Thursday, June 7, 2007

Diplomas, Advanced Diplomas, Degrees and Doctorates

In a huge shake up for the industry, the APM Group have given the first hints of what is to come with regard to their ITIL certification program. In what can only be described as a bold move the APM Groups appointed Examination panel – chaired by the Chief of all things ITIL – Sharon Taylor – have unveiled their points based ITIL Certification scheme that culminates in the Advanced Service Management Diploma. Below the Advanced Diploma is a “Diploma in Service Management”.

The Advanced Diploma may well be out of the reach of mere mortals; it looks as if holding the Advanced certificate will mean that you either wrote ITIL or you are good enough to be asked to write ITIL or you’ve been a key player for many (many) years. The Advanced Diploma sounds as if it could be a “by invitation only” – perhaps a secret handshake as well.

It is the Diploma in Service Management for most of us. Your existing v2 Qualifications can be used as credits towards the (current thinking) 22 points required to be awarded the Diploma. The Diploma is earned by accumulating enough points.
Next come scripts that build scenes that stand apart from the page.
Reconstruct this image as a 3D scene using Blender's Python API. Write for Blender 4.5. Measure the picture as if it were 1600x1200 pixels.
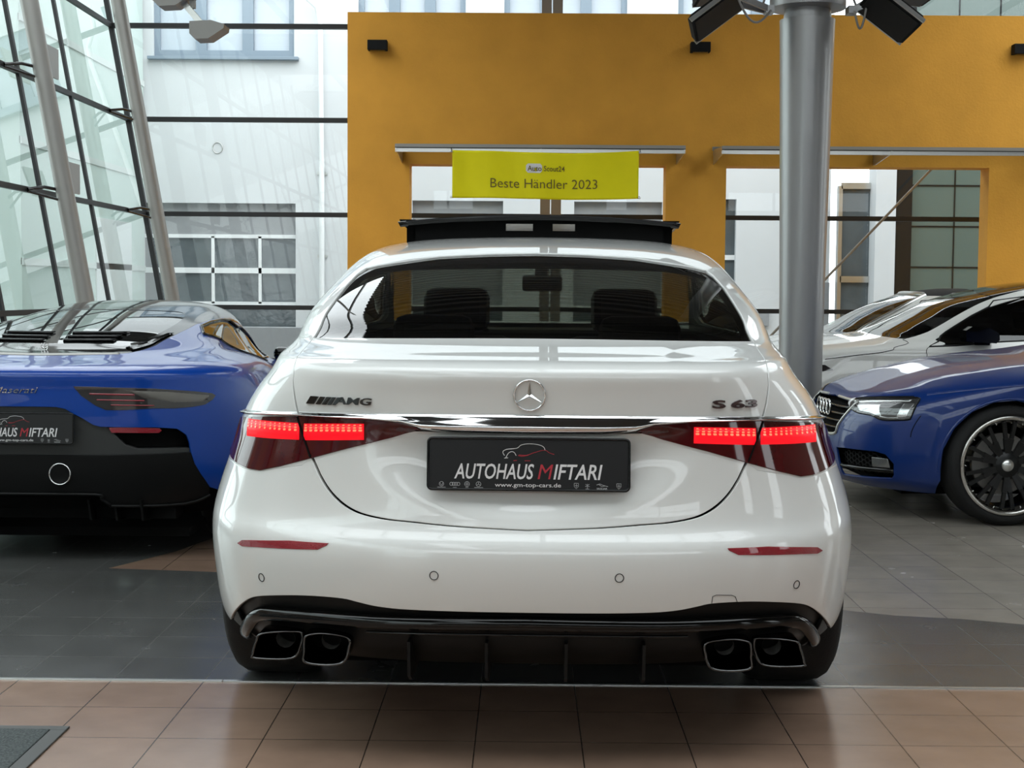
import bpy, bmesh, math, random
import numpy as np
from mathutils import Vector, Matrix
from mathutils.geometry import delaunay_2d_cdt
random.seed(7)
scene = bpy.context.scene
for o in list(bpy.data.objects): bpy.data.objects.remove(o)
COL = scene.collection

# ---------------------------------------------------------------- camera
CAM_H = 1.27
cam_data = bpy.data.cameras.new('camera'); cam_data.sensor_width = 36; cam_data.lens = 36*2270/1600
cam_data.clip_start = .05; cam_data.clip_end = 300
cam = bpy.data.objects.new('camera', cam_data); COL.objects.link(cam)
cam.matrix_world = (Matrix.Translation((0, 0, CAM_H)) @ Matrix.Rotation(math.radians(.477), 4, 'Z')
                    @ Matrix.Rotation(math.radians(90-3.66), 4, 'X') @ Matrix.Rotation(math.radians(.43), 4, 'Z'))
scene.camera = cam
# ---------------------------------------------------------------- sky (bright overcast) and exposure
scene.view_settings.view_transform = 'Standard'; scene.view_settings.look = 'None'
scene.view_settings.gamma = 1; scene.view_settings.use_curve_mapping = False
scene.view_settings.exposure = 0.25
world = bpy.data.worlds.new('overcast_sky'); scene.world = world; world.use_nodes = True
wn = world.node_tree; wn.nodes.clear()
w_out = wn.nodes.new('ShaderNodeOutputWorld'); w_bg = wn.nodes.new('ShaderNodeBackground')
w_tc = wn.nodes.new('ShaderNodeTexCoord'); w_sep = wn.nodes.new('ShaderNodeSeparateXYZ')
w_ramp = wn.nodes.new('ShaderNodeValToRGB'); w_noise = wn.nodes.new('ShaderNodeTexNoise'); w_mix = wn.nodes.new('ShaderNodeMix')
w_mix.data_type = 'RGBA'; w_mix.blend_type = 'MIX'
wn.links.new(w_tc.outputs['Generated'], w_sep.inputs[0]); wn.links.new(w_sep.outputs['Z'], w_ramp.inputs[0])
w_ramp.color_ramp.elements[0].position = .0; w_ramp.color_ramp.elements[0].color = (.90, .92, .92, 1)
w_ramp.color_ramp.elements[1].position = .7; w_ramp.color_ramp.elements[1].color = (.95, .98, 1.0, 1)
w_noise.inputs['Scale'].default_value = 3.0; w_noise.inputs['Detail'].default_value = 5
wn.links.new(w_tc.outputs['Generated'], w_noise.inputs['Vector'])
wn.links.new(w_noise.outputs['Fac'], w_mix.inputs[0]); wn.links.new(w_ramp.outputs[0], w_mix.inputs[6])
w_mix.inputs[7].default_value = (.80, .85, .90, 1)
wn.links.new(w_mix.outputs[2], w_bg.inputs[0]); w_bg.inputs[1].default_value = 3.3
wn.links.new(w_bg.outputs[0], w_out.inputs[0])
scene.cycles.use_denoising = True
scene.cycles.max_bounces = 8; scene.cycles.transparent_max_bounces = 16
scene.cycles.diffuse_bounces = 4; scene.cycles.glossy_bounces = 4
scene.cycles.sample_clamp_indirect = 6.0
scene.cycles.caustics_reflective = False; scene.cycles.caustics_refractive = False

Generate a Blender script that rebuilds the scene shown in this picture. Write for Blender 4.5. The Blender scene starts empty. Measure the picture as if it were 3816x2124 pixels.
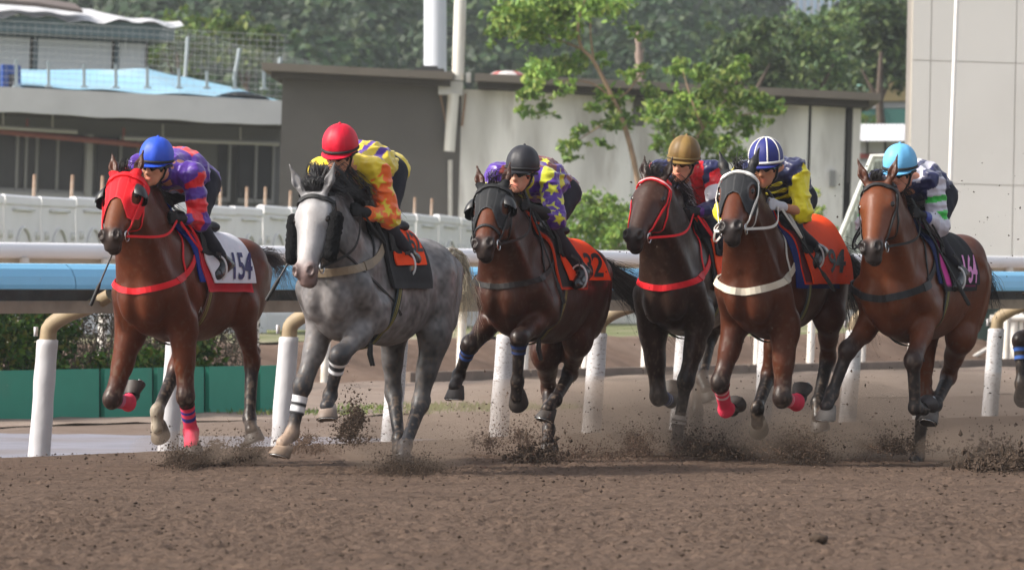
import bpy, math, random
import numpy as np
from mathutils import Vector, Matrix

SC = bpy.context.scene
COL = SC.collection
R = math.radians
rng = np.random.default_rng(7)
random.seed(7)

# ------------------------------------------------------------------ camera, sky, sun, exposure
HC = 1.2
cam = bpy.data.cameras.new('camera')
cam_o = bpy.data.objects.new('camera', cam); COL.objects.link(cam_o)
cam.sensor_width = 36.0
cam.lens = 21600.0 * 36.0 / 3816.0
cam.clip_start = 0.5; cam.clip_end = 3000.0
cam_o.location = (0, 0, HC)
cam_o.rotation_euler = (R(90) + math.atan(38 / 21600.0), 0, 0)
cam.dof.use_dof = True
cam.dof.focus_distance = 38.0
cam.dof.aperture_fstop = 7.1
SC.camera = cam_o

SUN_EL, SUN_AZ = R(38), R(-106)          # azimuth measured from +Y towards +X
world = bpy.data.worlds.new('World'); SC.world = world
world.use_nodes = True
wn = world.node_tree
bg = wn.nodes['Background']
sky = wn.nodes.new('ShaderNodeTexSky')
sky.sky_type = 'NISHITA'; sky.sun_disc = False
sky.sun_elevation = SUN_EL; sky.sun_rotation = SUN_AZ
sky.air_density = 1.0; sky.dust_density = 4.0; sky.ozone_density = 1.0
hs = wn.nodes.new('ShaderNodeHueSaturation'); hs.inputs['Saturation'].default_value = .4
wn.links.new(sky.outputs[0], hs.inputs['Color']); wn.links.new(hs.outputs[0], bg.inputs[0])
bg.inputs[1].default_value = 0.148
sun = bpy.data.lights.new('sun', 'SUN')
sun.energy = 3.0; sun.angle = R(4); sun.color = (1.0, 0.93, 0.83)
sun_o = bpy.data.objects.new('sun', sun); COL.objects.link(sun_o)
sd = Vector((math.sin(SUN_AZ) * math.cos(SUN_EL), math.cos(SUN_AZ) * math.cos(SUN_EL), math.sin(SUN_EL)))
sun_o.rotation_euler = sd.to_track_quat('Z', 'Y').to_euler()
sun_o.location = sd * 60
SC.view_settings.view_transform = 'Standard'
SC.view_settings.look = 'None'
SC.view_settings.exposure = 0.63
SC.view_settings.gamma = 1.0
SC.view_settings.use_curve_mapping = False
SC.render.engine = 'CYCLES'
SC.cycles.max_bounces = 6
SC.cycles.diffuse_bounces = 3
SC.cycles.transparent_max_bounces = 6
SC.cycles.volume_bounces = 0
SC.cycles.use_denoising = True

# ------------------------------------------------------------------ tagging / object helpers
def tag(o, label=None, cat=None, group=None, kind=None):
    if label: o['label'] = label
    if cat: o['category'] = cat
    if group: o['group'] = group
    if kind: o['kind'] = kind
    return o

def empty(name, loc=(0, 0, 0), rz=0.0, label=None, cat=None, group=None):
    o = bpy.data.objects.new(name, None); COL.objects.link(o)
    o.location = loc; o.rotation_euler = (0, 0, rz); o.empty_display_size = .1
    return tag(o, label, cat, group)

def mk(name, V, F, mat=None, parent=None, smooth=True, col=None, mats=None, midx=None):
    """F: list of index arrays (n,k) - quads / tris; links one mesh object"""
    V = np.asarray(V, np.float32).reshape(-1, 3)
    me = bpy.data.meshes.new(name)
    if not isinstance(F, list): F = [F]
    F = [np.asarray(f, np.int32) for f in F if len(f)]
    me.vertices.add(len(V)); me.vertices.foreach_set('co', V.ravel())
    nl = sum(f.size for f in F); npol = sum(len(f) for f in F)
    me.loops.add(nl); me.polygons.add(npol)
    me.loops.foreach_set('vertex_index', np.concatenate([f.ravel() for f in F]).astype(np.int32))
    tot = np.concatenate([np.full(len(f), f.shape[1], np.int32) for f in F])
    st = np.concatenate([[0], np.cumsum(tot)[:-1]]).astype(np.int32)
    me.polygons.foreach_set('loop_start', st)
    me.polygons.foreach_set('loop_total', tot)
    me.polygons.foreach_set('use_smooth', np.full(npol, smooth, bool))
    if midx is not None: me.polygons.foreach_set('material_index', np.asarray(midx, np.int32))
    me.update(calc_edges=True); me.validate()
    if col is not None:
        c = np.ones((len(V), 4), np.float32); c[:, :3] = col
        a = me.color_attributes.new('Col', 'FLOAT_COLOR', 'POINT')
        a.data.foreach_set('color', c.ravel())
    for m in (mats or ([mat] if mat else [])): me.materials.append(m)
    o = bpy.data.objects.new(name, me); COL.objects.link(o)
    if parent: o.parent = parent
    return o

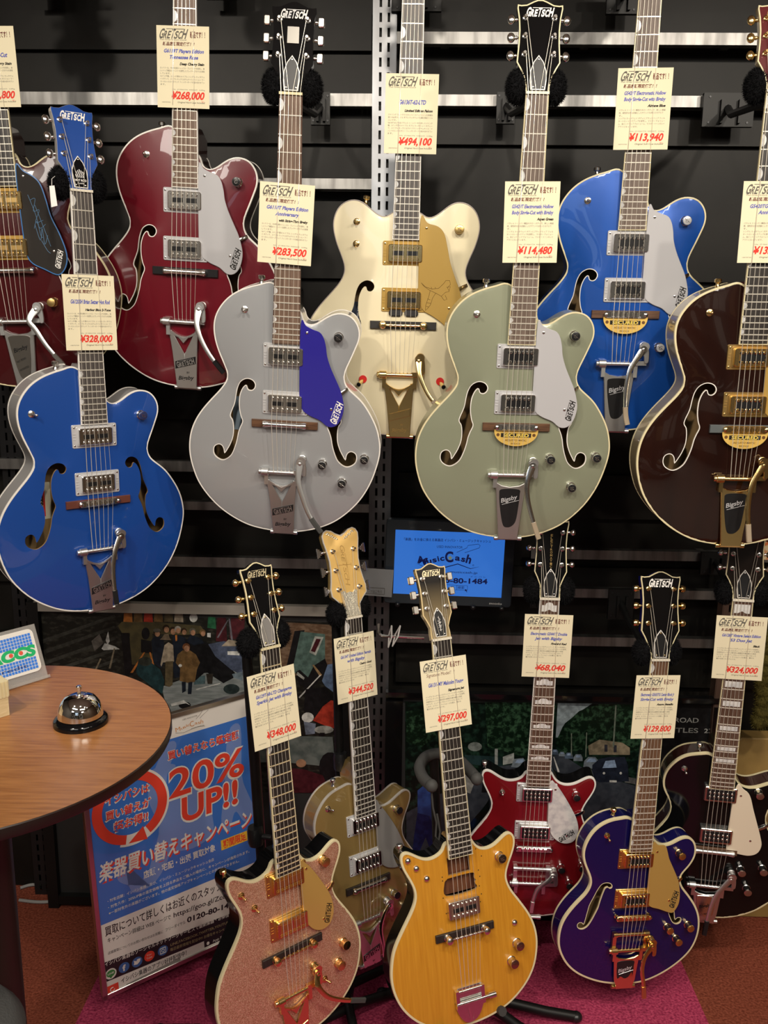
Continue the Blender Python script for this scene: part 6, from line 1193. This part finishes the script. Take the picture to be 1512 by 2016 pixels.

1.5 points for your existing v2 Foundation, 15 points for your v2 Managers certificate, 3.75 points for an existing Clustered Practitioner and 1 point for a single Practitioner. There will be 0.5 points for passing the v2 to v3 Foundation upgrade exam.

The new v3 Foundation will be worth 2 points and there will be 3 points per exam, per book in the Core of ITIL. The examination panel is pushing the clustered approach for practitioners – with a to be created set of service capability programs.

There will be a “capping” course and Exam in the Service Lifecycle (worth 5 points) that all of us will have to do if we want to get the Diploma (so for those of you with Foundation, Managers and a few clustered practitioners behind you – you will still need to do the 5 day Service lifecycle course).

So, it is big change ahead for Education. We should remember that the new program outlined is under the control of the APM Group. As the “official” accreditor for the OGC they will manage the program once it is endorsed by the Examination Panel (the panel includes Exin, ISEB, APMG, Sharon Taylor and other notables that have been invited). Once approved then the program becomes law for ITIL v3 and it will be interesting to see how Exin and ISEB actually present to the marketplace.